Friday, October 24, 2008

Presenting "Heading Out (Eastern Box Turtle)"

Here is the latest completed piece from the drafting table. This piece was about 90 percent completed for the Walter L. Rice Education Building dedication last Wednesday. I brought it back to the studio and took it out of the frame and completed the roughly two remaining hours of work that it required.
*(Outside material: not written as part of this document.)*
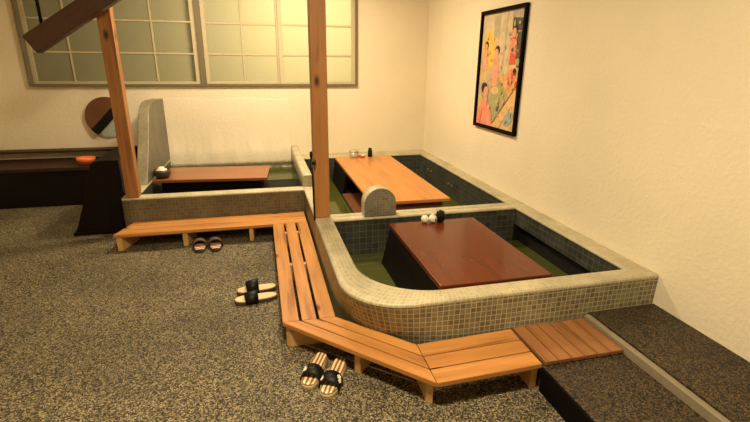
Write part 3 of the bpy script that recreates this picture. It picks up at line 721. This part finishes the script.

"Heading Out (Eastern Box Turtle)"
Graphite Pencil, 5 x 9

During fieldwork with VCU Rice Center and Virginia Department of Game and Inland Fisheries researchers, I captured reference material for this drawing of an Eastern Box Turtle. In spring 2008, VCU Rice Center and DGIF researchers began work on developing an effective way to release captive-borne, young Eastern Box Turtles and restore them to the habitat at the Rice center. I volunteered during one trip focused on tracking the movement of the turtles and monitoring their health status. Box Turtles are the most common terrestrial turtle in the eastern U.S. However, their populations may be declining across their range. Many well-meaning individuals often relocate the turtles in an effort to rescue them from roads or areas scheduled for development. Unfortunately, upon release, relocated Box Turtles often orient themselves in a homeward-bound direction resulting in mortality from various causes. Higher rates of success have been documented in turtles penned at the relocation site for a period of up to one year prior to release. DGIF and VCU have launched a multiyear research project at VCU’s Rice Center that will attempt successful relocation of the Eastern Box Turtle. Worldwide, nearly two-thirds of terrestrial and aquatic turtle species are considered threatened due to habitat reduction. Relocation of turtle populations to protected habitats is becoming increasingly important to turtle conservation.